By LaToya Irby, About.com

Many people think of their retirement accounts simply as harder-to-access extensions of their savings or checking. So when they’re in a financial bind, they don’t really think twice about using their 401(k). They think, “It’s my money. I can do what I want with it.” That may be true, but there are some repercussions to doing “what you want with it.”

Being in debt is an overwhelming feeling. All you can think about it paying it off and getting the debt collectors off your back. Borrowing from your 401(k) isn’t the way to do it. Here’s why you shouldn’t take out a 401(k) loan.

1. You'll still have debt

Let’s say you use a 401(k) loan to pay off your debt. You’ve eliminated one debt and now you have another. The only thing you’ve changed is who you owe and maybe your interest rate. If this were the only drawback to borrowing from your 401(k), the benefit of a lower interest rate might be worth it. But, there are other risks and reasons that this solution unwise.

2. Your take home pay will be lower

You’ll repay your 401(k) loan through payroll deductions so your paychecks will end up being lower, putting more pressure on your budget. This can make a bad situation worse if you’re already having trouble making ends meet.

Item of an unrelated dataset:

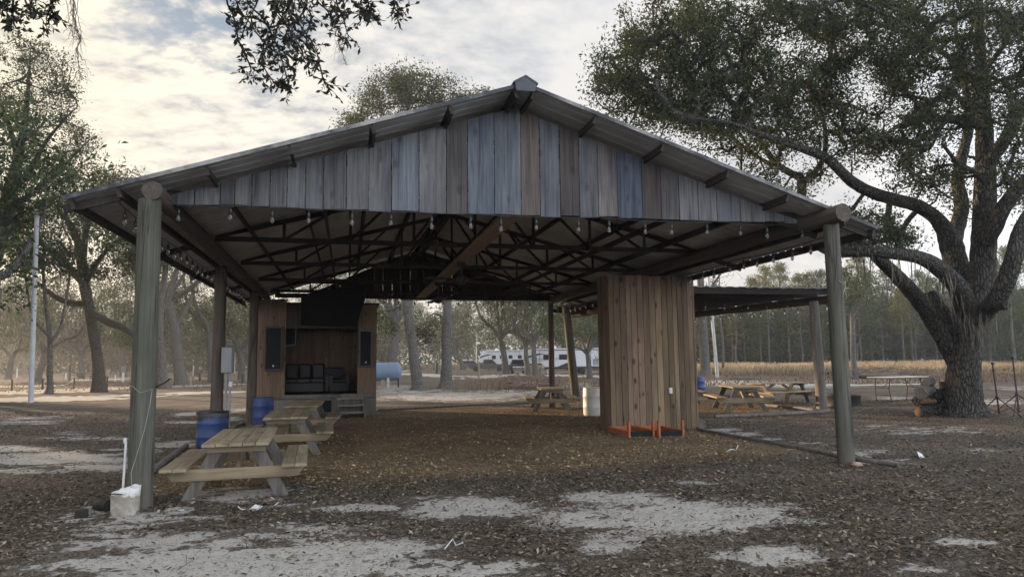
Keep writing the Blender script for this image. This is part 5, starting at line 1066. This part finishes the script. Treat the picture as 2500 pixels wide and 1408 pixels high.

3. Leaving your job will be expensive

If you leave your job, you’ll have to repay what you borrowed from your 401(k) within 60 days or face early withdrawal penalties and income taxes. If you withdraw from your 401(k) before you turn 59 1/2 you face a 10% penalty. That’s $2,000 on a $20,000 loan. That $20,000 will also be added to your taxable income and taxed an additional 10% penalty.

4. Your retirement savings will be put on hold

Borrowing from your 401(k) reduces your overall retirement potential. You won’t be able to contribute to your 401(k) until the loan has been repaid. So if you typically put in $500 a month and it takes you 2 years to repay your loan, you’ve missed out on $12,000 in contributions. Not only do you miss the contributions, you miss the interest earnings you would have gained on what you borrowed and what you would have contributed.

5. You could end up in a higher tax bracket

If you were maxing out your 401(k) contributions to put you in a lower tax bracket, you won’t receive that benefit after you take out a 401(k) loan. Your payments to the loan are taken out post-tax and you can’t claim them as a deduction on your tax return.